Selective recovery of yttrium oxide and yttrium–europium oxide particles from fluorescent wastes by solvent extraction, precipitation, and calcination

Abstract

Rare earth elements (REEs) such as yttrium, europium, and terbium are extracted from minerals like bastnäsite and monazite through complex, energy-intensive processes. Recycling these elements is crucial for reducing environmental impact, conserving resources, and ensuring a stable supply. This manuscript explores the selective separation of Y and Eu from a solution using various solvent extraction agents (Cyanex 272, 572, 923, D2EHPA, and Aliquat 336). Initially, the phosphor powder with a particle size of less than 45 µm was dissolved in a 4 M HNO3 solution, followed by Ca precipitation using Na2SO4. Solvent extraction was then carried out with D2EHPA, which enabled a higher separation efficiency of Y and Eu.
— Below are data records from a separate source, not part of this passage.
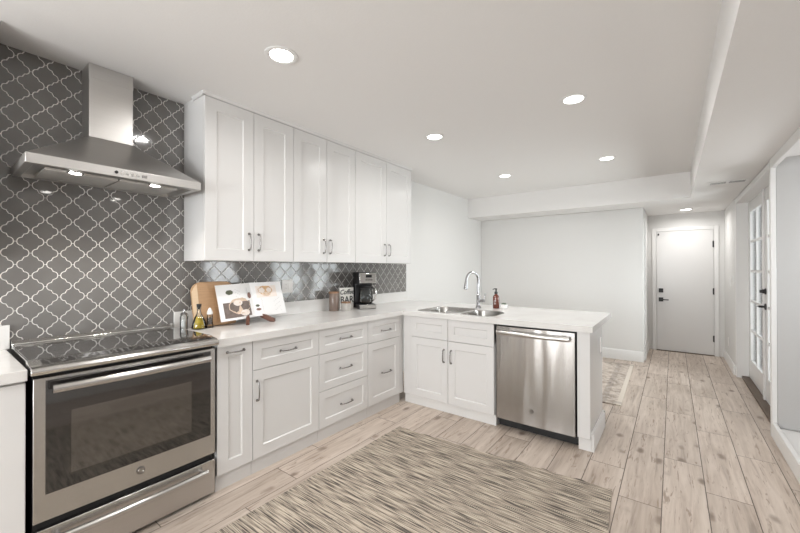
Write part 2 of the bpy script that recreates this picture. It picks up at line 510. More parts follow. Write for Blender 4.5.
# right wall: hall part, head over glazed doors, pier, niche
bm = bm_new()
box(bm, 5.77, XD, YR - 0.15, YR, 0, ZS)
box(bm, 3.79, 5.77, -3.62, -3.564, 2.11, ZS)
box(bm, 3.76, 3.79, -4.45, YR, 0, ZS)
box(bm, XB, -1.5, YR - 0.15, YR, 0, ZS)
struct(obj('wall_right', bm, WALL))
bm = bm_new()
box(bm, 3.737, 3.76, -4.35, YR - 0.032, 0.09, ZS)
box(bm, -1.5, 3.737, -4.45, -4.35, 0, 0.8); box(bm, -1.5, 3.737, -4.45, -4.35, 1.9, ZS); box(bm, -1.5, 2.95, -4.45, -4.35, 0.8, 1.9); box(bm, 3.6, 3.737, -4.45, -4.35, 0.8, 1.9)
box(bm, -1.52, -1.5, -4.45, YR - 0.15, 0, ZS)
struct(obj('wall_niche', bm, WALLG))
sbox('trim_1', (-1.5, 3.737, -4.35, YR - 0.03, 0.0, 0.085), TRIMW)          # raised niche floor
sbox('trim_2', (-1.5, 3.76, YR - 0.03, YR, 0.0, 0.118), TRIMW, 0.004)       # niche curb
sbox('trim_3', (-1.5, 3.76, YR - 0.03, YR, 2.115, ZS - 0.001), TRIMW, 0.003)  # niche head
sbox('trim_4', (3.736, 3.76, YR - 0.031, YR + 0.001, 0.118, 2.115), TRIMW, 0.003)
bm = bm_new()
for q in ((2.95, 3.0), (3.55, 3.6), (3.255, 3.295)): box(bm, q[0], q[1], -4.42, -4.37, 0.8, 1.9)
box(bm, 3.0, 3.55, -4.42, -4.37, 0.8, 0.85); box(bm, 3.0, 3.55, -4.42, -4.37, 1.85, 1.9)
wn3 = struct(obj('window_3', bm, TRIMW))  # unseen window in the niche, added to bring in daylight
bm = bm_new(); box(bm, 3.0, 3.55, -4.40, -4.395, 0.85, 1.85); obj('pane', bm, PANE, wn3)
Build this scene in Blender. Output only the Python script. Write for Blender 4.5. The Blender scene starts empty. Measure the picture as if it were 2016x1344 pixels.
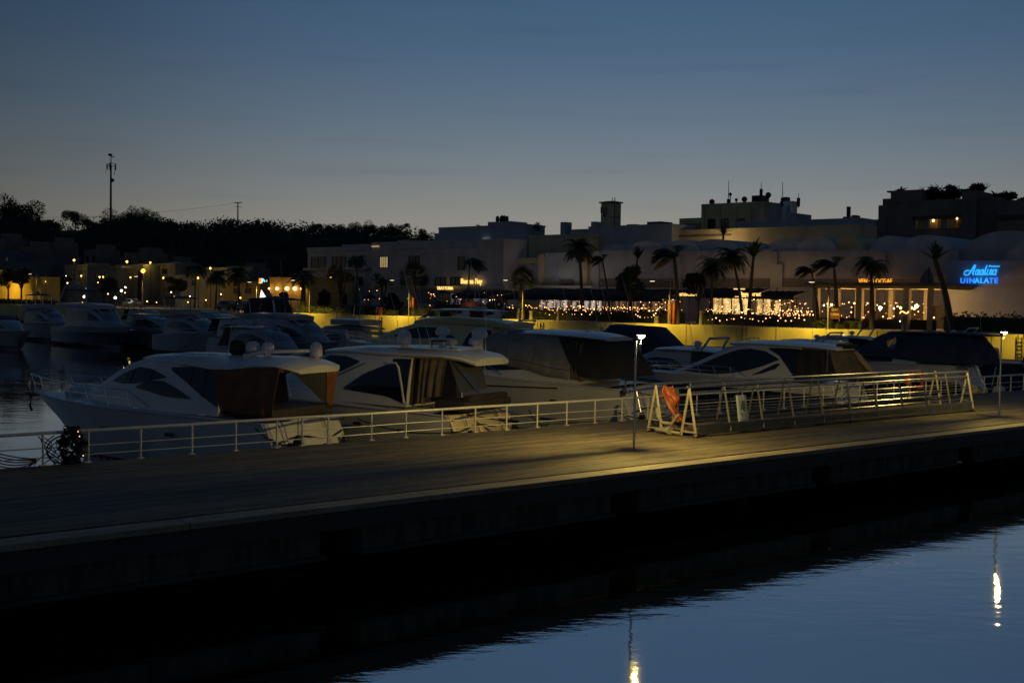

The pH, concentration, time, and O: A effects on both the loading and stripping stages were investigated. For the stripping step, the effect of the stripping agent (HCl, HNO₃) on the selective recovery of Y (> 99% purity) or Y–Eu oxides was examined. At the pH value of 0.05, 20% ligand concentration, and 1:1 O: A ratio for 10 min, 88.50% of Y was selectively transferred to the organic phase (D2EHPA) in one step, leaving a considerable amount of Eu remained in the raffinate. After solvent extraction, the effects of temperature, time, stoichiometric ratio, and pH were investigated for precipitation. For precipitation, using oxalic acid at twice the stoichiometric ratio at 50 °C, 99.45% of Y and 98.82% of Eu were precipitated in 120 min as REE oxalates. The precipitated oxalates were calcined, at 500–1100 ℃ for 2–8 h. With a calcination process conducted at 800 ℃ for 2 h, all the REE oxalates were converted to REE oxide form. It was observed that without solvent extraction, a Y–Eu oxide containing 90.64% Y and 6.92% Eu was produced, whereas, after D2EHPA extraction, Y oxide with 99.17% purity was obtained.